* _Work to do_
Quote the whole listing exactly. Leave the pictures out of your copy.

* _Raw data_
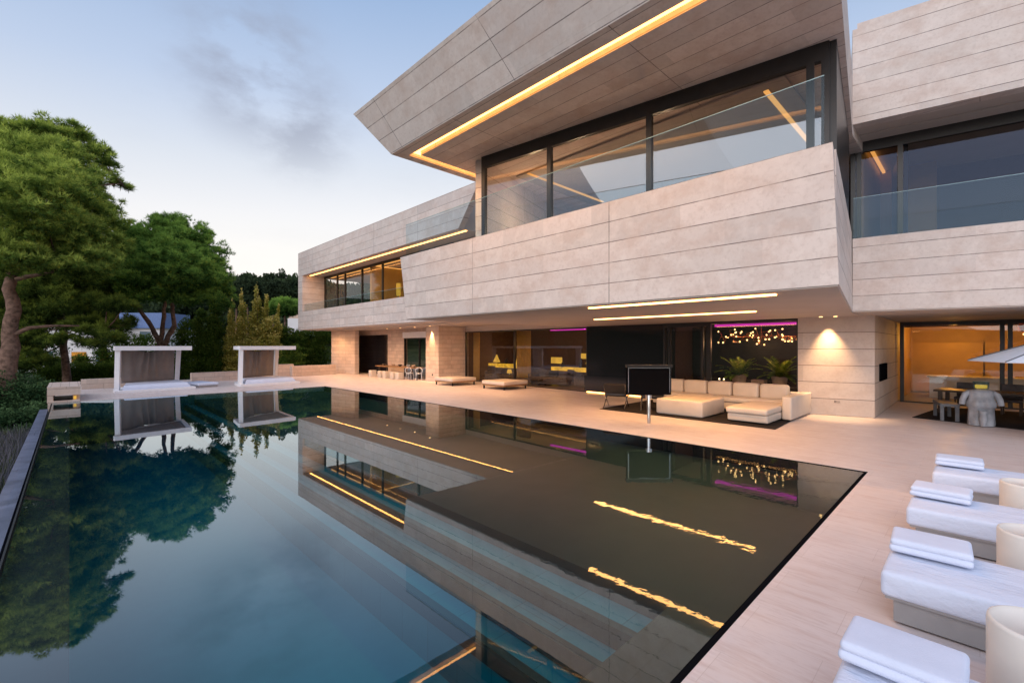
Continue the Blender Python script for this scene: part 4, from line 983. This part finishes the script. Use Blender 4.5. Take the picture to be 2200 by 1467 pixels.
def cycad(loc, lab, seed):
    rr = random.Random(seed)
    t = T('potted_cycad', lab, 'plant', loc, group='cycads in clay pots in the bay window')
    b = MB(); b.lathe([(.20, 0), (.26, .33), (.27, .36), (.23, .36), (.22, .30), (0, .30)], n=20, cap=False); b.build('pot', 'terracotta', t)
    vs = []; tone = []
    for k in range(30):
        a = rr.uniform(0, 2 * math.pi); e0 = rr.uniform(.35, 1.25); L = rr.uniform(.75, 1.05)
        prev = Vector((0, 0, .34)); d = Vector((math.cos(a) * math.cos(e0), math.sin(a) * math.cos(e0), math.sin(e0)))
        side = d.cross(Vector((0, 0, 1))).normalized(); steps = 16
        for j in range(steps):
            d = (d + Vector((0, 0, -.07))).normalized(); nx = prev + d * (L / steps)
            for s in (-1, 1):
                w = .2 * math.sin(math.pi * (j + 2) / (steps + 3))
                tip = prev + (side * s * .9 + d * .6).normalized() * w + Vector((0, 0, .03))
                vs += [prev, nx, tip]; tone.append(rr.uniform(.2, .9))
            prev = nx
    np_mesh('fronds', 'cycad', np.array([tuple(v) for v in vs]), 3, tone, t)
t = T('sideboard', 'long low black sideboard behind the sofa inside the bay window', 'sideboard', (18.2, 5.7, .02))
b = MB(); b.box(-.3, -1.45, 0, .3, 1.45, .72); b.build('cabinet', 'black_matt', t)
cycad((18.15, 6.35, .74), 'cycad with spreading fronds in a clay pot, left of the pair', 1)
cycad((18.15, 4.98, .74), 'cycad with upright fronds in a clay pot, right of the pair', 2)
b = MB(); b.box(-.18, -.22, 0, .18, .22, .22); o = b.build('planter_box', 'terracotta', label='square clay box between the two cycads', category='planter'); o.location = (18.15, 5.65, .74)
for i, y in enumerate((7.02, 6.85)):
    t = T('candle_holder', ['small lit candle left on the black sideboard', 'small lit candle right beside its twin on the sideboard'][i], 'candle', (18.0, y, .74))
    b = MB(); b.lathe([(.04, 0), (.045, .16)], n=12); b.build('holder', 'cream_resin', t)
    b = MB(); b.ball((0, 0, .19), .025, 8, 6); b.build('flame', 'candle', t)
# ------------------------------------------------------------------ right terrace: rug, benches, table, torso planter, parasol
b = MB(); b.prism([(18.55, 1.45), (17.1, -3.2), (22.8, -4.6), (22.4, .95)], .004, .02)
b.build('rug', 'rug', label='black rug under the dining set on the right terrace', category='rug')
def bench(loc, rz, lab, w=.42, L=1.3):
    t = T('bench', lab, 'bench', loc, rz, group='grey wooden benches at the right dining set')
    b = MB(); b.box(-w / 2, -L / 2, .42, w / 2, L / 2, .50); b.build('seat', 'grey_wood', t)
    for sx in (-1, 1):
        for sy in (-1, 1): b = MB(); b.box(sx * (w / 2 - .05) - .04, sy * (L / 2 - .06) - .04, 0, sx * (w / 2 - .05) + .04, sy * (L / 2 - .06) + .04, .42); b.build('leg', 'grey_wood', t)
    return t
bn = bench((18.9, .72, .02), R(-80), 'grey wooden bench at the left end of the right dining set')
copy_tree(bn, (17.5, -1.35, .02), 'grey bench with cream cushion at the right edge of the photo', rz=R(-82))
b = MB(); b.rbox(-.6, -.2, 0, .6, .2, .08, .03); o = b.build('seat_cushion', 'cream_cloth', label='cream cushion on the bench at the right edge', category='cushion'); o.location = (17.5, -1.35, .522); o.rotation_euler = (0, 0, R(8))
t = T('dining_table', 'dark dining table on the rug of the right terrace', 'table', (20.6, -.7, .02), R(-8))
b = MB(); b.box(-.6, -1.7, .70, .6, 1.7, .76); b.build('tabletop', 'dark_wood', t)
for sx in (-.5, .5):
    for sy in (-1.55, 1.55): b = MB(); b.box(sx - .05, sy - .05, 0, sx + .05, sy + .05, .70); b.build('leg', 'dark_wood', t)
def dchair(loc, rz, lab):
    t = T('dining_chair', lab, 'chair', loc, rz, group='dark dining chairs on the right terrace')
    b = MB(); b.rbox(-.24, -.24, .40, .24, .24, .48, .03); b.build('seat', 'dark_fabric', t)
    b = MB(); b.rbox(.18, -.24, .48, .25, .24, .95, .03); b.build('backrest', 'dark_fabric', t)
    for sx in (-1, 1):
        for sy in (-1, 1): b = MB(); b.box(sx * .2 - .02, sy * .2 - .02, 0, sx * .2 + .02, sy * .2 + .02, .40); b.build('leg', 'dark_wood', t)
    return t
dc = dchair((21.5, .35, .02), R(-8), 'dark chair behind the right dining table, by the window frame')
copy_tree(dc, (21.4, -.7, .02), 'dark chair behind the right dining table, beside the torso planter', rz=R(-8))
copy_tree(dc, (19.75, -1.3, .02), 'dark chair on the near side of the right dining table', rz=R(172))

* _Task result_
Continue the Blender Python script for this scene: part 4, from line 983. This part finishes the script. Use Blender 4.5. Take the picture to be 2200 by 1467 pixels.
def cycad(loc, lab, seed):
    rr = random.Random(seed)
    t = T('potted_cycad', lab, 'plant', loc, group='cycads in clay pots in the bay window')
    b = MB(); b.lathe([(.20, 0), (.26, .33), (.27, .36), (.23, .36), (.22, .30), (0, .30)], n=20, cap=False); b.build('pot', 'terracotta', t)
    vs = []; tone = []
    for k in range(30):
        a = rr.uniform(0, 2 * math.pi); e0 = rr.uniform(.35, 1.25); L = rr.uniform(.75, 1.05)
        prev = Vector((0, 0, .34)); d = Vector((math.cos(a) * math.cos(e0), math.sin(a) * math.cos(e0), math.sin(e0)))
        side = d.cross(Vector((0, 0, 1))).normalized(); steps = 16
        for j in range(steps):
            d = (d + Vector((0, 0, -.07))).normalized(); nx = prev + d * (L / steps)
            for s in (-1, 1):
                w = .2 * math.sin(math.pi * (j + 2) / (steps + 3))
                tip = prev + (side * s * .9 + d * .6).normalized() * w + Vector((0, 0, .03))
                vs += [prev, nx, tip]; tone.append(rr.uniform(.2, .9))
            prev = nx
    np_mesh('fronds', 'cycad', np.array([tuple(v) for v in vs]), 3, tone, t)
t = T('sideboard', 'long low black sideboard behind the sofa inside the bay window', 'sideboard', (18.2, 5.7, .02))
b = MB(); b.box(-.3, -1.45, 0, .3, 1.45, .72); b.build('cabinet', 'black_matt', t)
cycad((18.15, 6.35, .74), 'cycad with spreading fronds in a clay pot, left of the pair', 1)
cycad((18.15, 4.98, .74), 'cycad with upright fronds in a clay pot, right of the pair', 2)
b = MB(); b.box(-.18, -.22, 0, .18, .22, .22); o = b.build('planter_box', 'terracotta', label='square clay box between the two cycads', category='planter'); o.location = (18.15, 5.65, .74)
for i, y in enumerate((7.02, 6.85)):
    t = T('candle_holder', ['small lit candle left on the black sideboard', 'small lit candle right beside its twin on the sideboard'][i], 'candle', (18.0, y, .74))
    b = MB(); b.lathe([(.04, 0), (.045, .16)], n=12); b.build('holder', 'cream_resin', t)
    b = MB(); b.ball((0, 0, .19), .025, 8, 6); b.build('flame', 'candle', t)
# ------------------------------------------------------------------ right terrace: rug, benches, table, torso planter, parasol
b = MB(); b.prism([(18.55, 1.45), (17.1, -3.2), (22.8, -4.6), (22.4, .95)], .004, .02)
b.build('rug', 'rug', label='black rug under the dining set on the right terrace', category='rug')
def bench(loc, rz, lab, w=.42, L=1.3):
    t = T('bench', lab, 'bench', loc, rz, group='grey wooden benches at the right dining set')
    b = MB(); b.box(-w / 2, -L / 2, .42, w / 2, L / 2, .50); b.build('seat', 'grey_wood', t)
    for sx in (-1, 1):
        for sy in (-1, 1): b = MB(); b.box(sx * (w / 2 - .05) - .04, sy * (L / 2 - .06) - .04, 0, sx * (w / 2 - .05) + .04, sy * (L / 2 - .06) + .04, .42); b.build('leg', 'grey_wood', t)
    return t
bn = bench((18.9, .72, .02), R(-80), 'grey wooden bench at the left end of the right dining set')
copy_tree(bn, (17.5, -1.35, .02), 'grey bench with cream cushion at the right edge of the photo', rz=R(-82))
b = MB(); b.rbox(-.6, -.2, 0, .6, .2, .08, .03); o = b.build('seat_cushion', 'cream_cloth', label='cream cushion on the bench at the right edge', category='cushion'); o.location = (17.5, -1.35, .522); o.rotation_euler = (0, 0, R(8))
t = T('dining_table', 'dark dining table on the rug of the right terrace', 'table', (20.6, -.7, .02), R(-8))
b = MB(); b.box(-.6, -1.7, .70, .6, 1.7, .76); b.build('tabletop', 'dark_wood', t)
for sx in (-.5, .5):
    for sy in (-1.55, 1.55): b = MB(); b.box(sx - .05, sy - .05, 0, sx + .05, sy + .05, .70); b.build('leg', 'dark_wood', t)
def dchair(loc, rz, lab):
    t = T('dining_chair', lab, 'chair', loc, rz, group='dark dining chairs on the right terrace')
    b = MB(); b.rbox(-.24, -.24, .40, .24, .24, .48, .03); b.build('seat', 'dark_fabric', t)
    b = MB(); b.rbox(.18, -.24, .48, .25, .24, .95, .03); b.build('backrest', 'dark_fabric', t)
    for sx in (-1, 1):
        for sy in (-1, 1): b = MB(); b.box(sx * .2 - .02, sy * .2 - .02, 0, sx * .2 + .02, sy * .2 + .02, .40); b.build('leg', 'dark_wood', t)
    return t
dc = dchair((21.5, .35, .02), R(-8), 'dark chair behind the right dining table, by the window frame')
copy_tree(dc, (21.4, -.7, .02), 'dark chair behind the right dining table, beside the torso planter', rz=R(-8))
copy_tree(dc, (19.75, -1.3, .02), 'dark chair on the near side of the right dining table', rz=R(172))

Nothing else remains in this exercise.